» RECORDED DATA:
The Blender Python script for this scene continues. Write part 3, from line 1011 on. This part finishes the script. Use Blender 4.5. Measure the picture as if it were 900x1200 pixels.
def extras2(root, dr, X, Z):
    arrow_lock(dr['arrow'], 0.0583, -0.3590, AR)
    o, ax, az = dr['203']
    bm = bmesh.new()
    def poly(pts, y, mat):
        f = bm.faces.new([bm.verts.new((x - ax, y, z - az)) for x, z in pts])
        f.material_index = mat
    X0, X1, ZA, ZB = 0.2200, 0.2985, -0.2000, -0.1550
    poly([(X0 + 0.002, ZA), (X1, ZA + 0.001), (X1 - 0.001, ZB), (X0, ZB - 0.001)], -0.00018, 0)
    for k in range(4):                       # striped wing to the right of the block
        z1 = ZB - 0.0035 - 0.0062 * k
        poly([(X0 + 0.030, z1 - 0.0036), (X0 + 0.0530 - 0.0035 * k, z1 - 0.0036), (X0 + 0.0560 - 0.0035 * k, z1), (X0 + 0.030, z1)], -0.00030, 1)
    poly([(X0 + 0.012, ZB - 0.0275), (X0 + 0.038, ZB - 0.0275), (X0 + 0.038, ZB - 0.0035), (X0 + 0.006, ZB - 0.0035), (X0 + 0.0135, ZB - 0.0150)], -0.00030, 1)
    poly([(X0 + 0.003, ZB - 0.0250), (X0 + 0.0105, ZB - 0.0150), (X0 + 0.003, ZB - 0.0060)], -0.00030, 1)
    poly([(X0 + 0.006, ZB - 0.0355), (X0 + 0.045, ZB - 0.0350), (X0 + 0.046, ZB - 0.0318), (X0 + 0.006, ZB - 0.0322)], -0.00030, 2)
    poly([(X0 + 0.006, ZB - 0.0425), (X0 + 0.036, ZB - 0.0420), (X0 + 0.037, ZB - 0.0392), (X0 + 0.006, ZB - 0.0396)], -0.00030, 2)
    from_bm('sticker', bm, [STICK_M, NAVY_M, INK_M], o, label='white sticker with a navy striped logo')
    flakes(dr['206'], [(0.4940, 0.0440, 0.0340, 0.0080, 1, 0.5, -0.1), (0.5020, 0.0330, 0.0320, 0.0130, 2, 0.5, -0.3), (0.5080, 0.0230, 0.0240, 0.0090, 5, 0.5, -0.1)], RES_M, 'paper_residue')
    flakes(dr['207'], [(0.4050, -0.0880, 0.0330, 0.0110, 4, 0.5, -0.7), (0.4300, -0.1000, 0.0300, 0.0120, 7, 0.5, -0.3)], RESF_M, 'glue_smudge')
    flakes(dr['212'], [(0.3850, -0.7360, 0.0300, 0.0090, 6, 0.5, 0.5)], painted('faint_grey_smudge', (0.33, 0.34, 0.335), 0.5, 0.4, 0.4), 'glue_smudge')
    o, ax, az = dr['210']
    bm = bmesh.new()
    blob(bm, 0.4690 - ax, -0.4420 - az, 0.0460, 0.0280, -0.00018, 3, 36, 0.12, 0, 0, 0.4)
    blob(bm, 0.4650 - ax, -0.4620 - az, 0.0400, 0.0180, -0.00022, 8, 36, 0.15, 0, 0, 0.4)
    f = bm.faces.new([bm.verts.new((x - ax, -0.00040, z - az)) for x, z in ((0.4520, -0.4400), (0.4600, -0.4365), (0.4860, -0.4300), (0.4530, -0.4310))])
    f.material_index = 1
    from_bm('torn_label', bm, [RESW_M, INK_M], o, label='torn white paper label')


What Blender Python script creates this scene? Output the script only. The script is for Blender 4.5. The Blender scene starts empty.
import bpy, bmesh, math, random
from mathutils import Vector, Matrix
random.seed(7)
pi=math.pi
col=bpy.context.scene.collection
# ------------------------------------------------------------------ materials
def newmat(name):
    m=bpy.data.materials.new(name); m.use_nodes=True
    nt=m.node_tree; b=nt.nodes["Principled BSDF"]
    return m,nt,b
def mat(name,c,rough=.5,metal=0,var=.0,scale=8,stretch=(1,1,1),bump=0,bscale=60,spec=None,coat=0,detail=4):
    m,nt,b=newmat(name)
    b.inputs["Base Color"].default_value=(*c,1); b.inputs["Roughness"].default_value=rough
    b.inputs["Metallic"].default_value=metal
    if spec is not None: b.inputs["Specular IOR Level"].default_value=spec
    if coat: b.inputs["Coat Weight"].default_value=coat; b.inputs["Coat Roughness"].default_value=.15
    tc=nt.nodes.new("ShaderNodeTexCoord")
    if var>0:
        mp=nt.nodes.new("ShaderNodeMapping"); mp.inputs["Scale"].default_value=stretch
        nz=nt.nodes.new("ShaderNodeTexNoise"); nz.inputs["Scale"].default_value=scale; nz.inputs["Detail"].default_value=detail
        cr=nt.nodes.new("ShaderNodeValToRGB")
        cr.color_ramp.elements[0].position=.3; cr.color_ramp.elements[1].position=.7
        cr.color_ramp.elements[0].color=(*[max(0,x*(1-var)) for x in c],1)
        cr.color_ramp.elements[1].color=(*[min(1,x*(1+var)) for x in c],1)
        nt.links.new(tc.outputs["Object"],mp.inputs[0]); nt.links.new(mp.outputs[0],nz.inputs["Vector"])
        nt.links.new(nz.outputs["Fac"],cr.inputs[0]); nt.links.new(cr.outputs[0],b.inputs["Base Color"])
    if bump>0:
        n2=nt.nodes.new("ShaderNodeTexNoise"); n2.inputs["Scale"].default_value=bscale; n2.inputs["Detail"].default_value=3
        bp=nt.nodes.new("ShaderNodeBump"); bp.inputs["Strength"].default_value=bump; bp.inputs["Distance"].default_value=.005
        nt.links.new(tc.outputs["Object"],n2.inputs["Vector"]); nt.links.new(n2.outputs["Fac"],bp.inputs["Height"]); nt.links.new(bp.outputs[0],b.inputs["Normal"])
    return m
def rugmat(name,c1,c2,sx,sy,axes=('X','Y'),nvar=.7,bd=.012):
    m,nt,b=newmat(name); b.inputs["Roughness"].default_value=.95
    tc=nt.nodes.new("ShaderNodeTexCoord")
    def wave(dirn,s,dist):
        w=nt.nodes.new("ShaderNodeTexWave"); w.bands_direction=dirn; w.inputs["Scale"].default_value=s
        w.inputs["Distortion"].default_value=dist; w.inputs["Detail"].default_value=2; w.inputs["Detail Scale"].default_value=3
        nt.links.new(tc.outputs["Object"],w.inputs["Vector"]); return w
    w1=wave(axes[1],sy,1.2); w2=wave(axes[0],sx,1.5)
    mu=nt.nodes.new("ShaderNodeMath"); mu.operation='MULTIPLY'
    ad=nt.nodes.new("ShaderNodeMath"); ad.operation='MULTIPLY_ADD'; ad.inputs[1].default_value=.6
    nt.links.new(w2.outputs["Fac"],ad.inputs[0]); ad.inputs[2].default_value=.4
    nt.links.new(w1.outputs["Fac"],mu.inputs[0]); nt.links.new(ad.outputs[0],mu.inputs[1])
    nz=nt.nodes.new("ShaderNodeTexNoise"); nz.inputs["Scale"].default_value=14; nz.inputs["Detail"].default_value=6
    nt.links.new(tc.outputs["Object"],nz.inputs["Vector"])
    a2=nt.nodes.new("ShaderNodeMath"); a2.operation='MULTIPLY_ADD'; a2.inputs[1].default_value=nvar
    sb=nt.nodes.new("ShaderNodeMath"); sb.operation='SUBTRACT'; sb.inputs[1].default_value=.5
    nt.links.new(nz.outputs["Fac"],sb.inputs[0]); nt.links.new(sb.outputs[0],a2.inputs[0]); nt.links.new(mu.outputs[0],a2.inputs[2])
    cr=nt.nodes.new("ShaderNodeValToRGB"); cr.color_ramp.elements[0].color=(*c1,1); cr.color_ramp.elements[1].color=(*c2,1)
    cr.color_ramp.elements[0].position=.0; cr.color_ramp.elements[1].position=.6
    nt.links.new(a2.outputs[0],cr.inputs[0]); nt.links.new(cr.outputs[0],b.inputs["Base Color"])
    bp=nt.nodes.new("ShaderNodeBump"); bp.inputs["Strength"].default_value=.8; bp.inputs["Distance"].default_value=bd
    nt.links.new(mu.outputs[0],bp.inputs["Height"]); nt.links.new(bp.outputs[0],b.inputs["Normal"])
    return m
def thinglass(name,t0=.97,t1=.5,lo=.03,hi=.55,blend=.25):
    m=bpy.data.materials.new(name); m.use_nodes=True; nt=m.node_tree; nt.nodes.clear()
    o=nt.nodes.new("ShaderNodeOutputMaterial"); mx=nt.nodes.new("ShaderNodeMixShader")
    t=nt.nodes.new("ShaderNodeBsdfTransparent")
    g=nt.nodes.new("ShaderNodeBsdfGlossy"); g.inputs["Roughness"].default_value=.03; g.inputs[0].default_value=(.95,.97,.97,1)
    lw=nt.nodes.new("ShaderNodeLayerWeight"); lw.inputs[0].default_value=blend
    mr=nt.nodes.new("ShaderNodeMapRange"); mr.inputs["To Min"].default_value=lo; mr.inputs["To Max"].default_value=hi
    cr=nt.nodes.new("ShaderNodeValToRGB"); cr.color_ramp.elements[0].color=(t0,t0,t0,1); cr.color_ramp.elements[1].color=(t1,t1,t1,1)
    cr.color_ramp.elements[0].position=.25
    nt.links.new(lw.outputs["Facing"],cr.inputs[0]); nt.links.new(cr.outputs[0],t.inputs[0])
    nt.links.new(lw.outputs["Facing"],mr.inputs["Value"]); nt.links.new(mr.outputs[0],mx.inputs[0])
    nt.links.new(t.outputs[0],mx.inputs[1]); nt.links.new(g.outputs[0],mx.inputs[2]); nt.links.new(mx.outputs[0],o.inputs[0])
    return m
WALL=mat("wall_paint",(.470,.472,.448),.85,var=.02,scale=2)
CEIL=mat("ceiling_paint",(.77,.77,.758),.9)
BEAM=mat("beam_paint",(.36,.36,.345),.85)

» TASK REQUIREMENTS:
List the lines of the material in which the word "script" occurs.

» ANSWER FOR THE TASK:
The Blender Python script for this scene continues. Write part 3, from line 1011 on. This part finishes the script. Use Blender 4.5. Measure the picture as if it were 900x1200 pixels.
What Blender Python script creates this scene? Output the script only. The script is for Blender 4.5. The Blender scene starts empty.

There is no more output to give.